WHAT YOU SHOULD DO >>
Count every line in the data below where "Write" occurs, then state that number and nothing more.

WORKING DATA >>
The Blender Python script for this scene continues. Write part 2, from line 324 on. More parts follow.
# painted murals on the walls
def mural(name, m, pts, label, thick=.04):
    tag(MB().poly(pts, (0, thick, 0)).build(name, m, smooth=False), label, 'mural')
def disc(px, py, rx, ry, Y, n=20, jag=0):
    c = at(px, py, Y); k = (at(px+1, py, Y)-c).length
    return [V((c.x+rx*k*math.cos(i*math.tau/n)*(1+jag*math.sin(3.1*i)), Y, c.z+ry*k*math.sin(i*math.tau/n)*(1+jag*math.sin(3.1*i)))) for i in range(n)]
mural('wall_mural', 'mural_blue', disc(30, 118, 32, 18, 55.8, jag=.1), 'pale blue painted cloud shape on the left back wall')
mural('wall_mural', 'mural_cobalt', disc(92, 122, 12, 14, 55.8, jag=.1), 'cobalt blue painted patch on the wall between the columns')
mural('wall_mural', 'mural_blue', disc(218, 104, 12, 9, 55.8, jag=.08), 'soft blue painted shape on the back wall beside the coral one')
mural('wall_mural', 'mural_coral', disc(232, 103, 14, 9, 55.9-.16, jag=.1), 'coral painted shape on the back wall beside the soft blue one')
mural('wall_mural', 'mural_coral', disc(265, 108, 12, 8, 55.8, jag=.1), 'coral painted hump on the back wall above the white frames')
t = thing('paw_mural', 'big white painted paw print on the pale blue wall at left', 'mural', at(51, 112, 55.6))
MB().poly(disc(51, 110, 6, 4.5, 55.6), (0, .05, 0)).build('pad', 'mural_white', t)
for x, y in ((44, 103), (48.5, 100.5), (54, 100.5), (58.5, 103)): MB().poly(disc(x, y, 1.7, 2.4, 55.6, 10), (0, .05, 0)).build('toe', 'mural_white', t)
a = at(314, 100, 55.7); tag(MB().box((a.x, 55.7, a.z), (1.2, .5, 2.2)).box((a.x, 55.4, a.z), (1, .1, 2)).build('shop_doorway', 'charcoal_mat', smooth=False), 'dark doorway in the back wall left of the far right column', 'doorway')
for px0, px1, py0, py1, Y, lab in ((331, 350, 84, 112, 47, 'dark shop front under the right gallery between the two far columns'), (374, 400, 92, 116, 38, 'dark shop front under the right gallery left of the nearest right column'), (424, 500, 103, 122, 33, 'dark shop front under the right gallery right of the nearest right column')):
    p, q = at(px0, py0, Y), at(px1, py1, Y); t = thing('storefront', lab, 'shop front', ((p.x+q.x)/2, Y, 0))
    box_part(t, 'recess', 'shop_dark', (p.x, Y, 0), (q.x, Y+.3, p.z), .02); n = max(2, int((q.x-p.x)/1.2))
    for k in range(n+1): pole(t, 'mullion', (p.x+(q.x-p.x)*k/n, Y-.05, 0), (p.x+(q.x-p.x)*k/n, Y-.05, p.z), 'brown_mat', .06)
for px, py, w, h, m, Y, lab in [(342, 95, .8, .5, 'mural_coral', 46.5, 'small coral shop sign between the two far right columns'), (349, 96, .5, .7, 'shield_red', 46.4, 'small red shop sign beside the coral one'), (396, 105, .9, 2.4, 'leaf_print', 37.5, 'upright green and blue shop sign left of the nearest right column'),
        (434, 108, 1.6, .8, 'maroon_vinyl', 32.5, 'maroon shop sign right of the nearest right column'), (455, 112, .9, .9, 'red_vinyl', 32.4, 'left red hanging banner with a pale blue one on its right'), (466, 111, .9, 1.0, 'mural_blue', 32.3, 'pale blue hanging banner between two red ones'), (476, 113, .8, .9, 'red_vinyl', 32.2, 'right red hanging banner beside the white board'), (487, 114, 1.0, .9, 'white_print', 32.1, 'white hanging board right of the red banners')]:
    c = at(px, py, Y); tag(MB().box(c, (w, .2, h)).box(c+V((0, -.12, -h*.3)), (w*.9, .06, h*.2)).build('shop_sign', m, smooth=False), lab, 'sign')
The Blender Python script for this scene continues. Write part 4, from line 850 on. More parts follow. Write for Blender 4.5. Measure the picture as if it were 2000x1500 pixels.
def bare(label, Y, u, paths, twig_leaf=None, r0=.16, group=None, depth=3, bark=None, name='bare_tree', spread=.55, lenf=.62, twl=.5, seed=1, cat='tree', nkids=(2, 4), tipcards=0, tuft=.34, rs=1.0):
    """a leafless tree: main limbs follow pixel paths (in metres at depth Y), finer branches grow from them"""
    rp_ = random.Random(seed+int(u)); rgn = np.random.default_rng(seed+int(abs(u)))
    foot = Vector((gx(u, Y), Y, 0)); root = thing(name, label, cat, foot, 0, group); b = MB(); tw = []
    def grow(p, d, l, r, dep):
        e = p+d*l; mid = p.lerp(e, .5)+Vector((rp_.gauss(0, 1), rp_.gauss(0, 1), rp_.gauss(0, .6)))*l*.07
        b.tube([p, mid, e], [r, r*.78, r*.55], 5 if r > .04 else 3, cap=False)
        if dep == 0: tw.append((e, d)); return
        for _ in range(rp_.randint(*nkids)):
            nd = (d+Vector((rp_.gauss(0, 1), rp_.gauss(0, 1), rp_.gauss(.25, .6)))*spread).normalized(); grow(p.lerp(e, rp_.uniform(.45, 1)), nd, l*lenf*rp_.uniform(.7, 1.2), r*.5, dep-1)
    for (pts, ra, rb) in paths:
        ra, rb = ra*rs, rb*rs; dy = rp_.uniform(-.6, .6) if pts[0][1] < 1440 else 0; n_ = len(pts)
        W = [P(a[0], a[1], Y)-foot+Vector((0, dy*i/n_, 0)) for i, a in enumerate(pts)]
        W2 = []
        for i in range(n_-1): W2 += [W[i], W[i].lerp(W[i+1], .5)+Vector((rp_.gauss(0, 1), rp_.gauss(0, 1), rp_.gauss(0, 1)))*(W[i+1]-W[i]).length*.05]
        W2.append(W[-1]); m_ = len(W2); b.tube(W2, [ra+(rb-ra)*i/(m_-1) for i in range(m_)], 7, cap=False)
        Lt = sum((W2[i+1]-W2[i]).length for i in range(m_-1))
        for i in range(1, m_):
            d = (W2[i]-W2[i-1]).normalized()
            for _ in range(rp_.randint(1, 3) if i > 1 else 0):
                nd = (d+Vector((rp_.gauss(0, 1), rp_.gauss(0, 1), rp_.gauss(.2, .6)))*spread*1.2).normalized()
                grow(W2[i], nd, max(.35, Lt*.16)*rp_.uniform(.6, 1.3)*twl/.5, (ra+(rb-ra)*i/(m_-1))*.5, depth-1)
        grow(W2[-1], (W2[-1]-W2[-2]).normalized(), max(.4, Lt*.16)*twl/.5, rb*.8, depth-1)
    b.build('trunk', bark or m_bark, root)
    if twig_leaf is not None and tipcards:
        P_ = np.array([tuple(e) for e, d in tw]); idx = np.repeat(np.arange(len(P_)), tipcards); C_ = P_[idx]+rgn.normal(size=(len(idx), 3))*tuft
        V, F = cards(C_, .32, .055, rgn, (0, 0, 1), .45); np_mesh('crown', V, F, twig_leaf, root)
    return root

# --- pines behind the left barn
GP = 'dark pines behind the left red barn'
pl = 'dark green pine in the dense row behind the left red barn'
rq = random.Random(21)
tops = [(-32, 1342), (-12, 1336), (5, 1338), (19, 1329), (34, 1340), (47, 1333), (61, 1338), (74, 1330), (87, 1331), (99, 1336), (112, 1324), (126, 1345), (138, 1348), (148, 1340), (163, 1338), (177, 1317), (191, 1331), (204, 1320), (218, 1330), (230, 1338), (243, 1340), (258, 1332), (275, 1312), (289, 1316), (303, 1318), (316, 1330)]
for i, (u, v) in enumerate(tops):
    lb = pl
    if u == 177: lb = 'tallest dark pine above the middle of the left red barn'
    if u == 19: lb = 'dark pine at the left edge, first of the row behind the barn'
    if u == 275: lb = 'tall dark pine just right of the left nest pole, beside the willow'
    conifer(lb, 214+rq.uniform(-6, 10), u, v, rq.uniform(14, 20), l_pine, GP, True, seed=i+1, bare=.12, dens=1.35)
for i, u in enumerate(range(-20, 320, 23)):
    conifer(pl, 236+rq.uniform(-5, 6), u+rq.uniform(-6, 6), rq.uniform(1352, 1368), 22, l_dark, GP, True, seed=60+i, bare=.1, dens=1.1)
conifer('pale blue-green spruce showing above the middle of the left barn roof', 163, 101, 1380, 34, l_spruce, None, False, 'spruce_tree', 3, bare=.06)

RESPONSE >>
2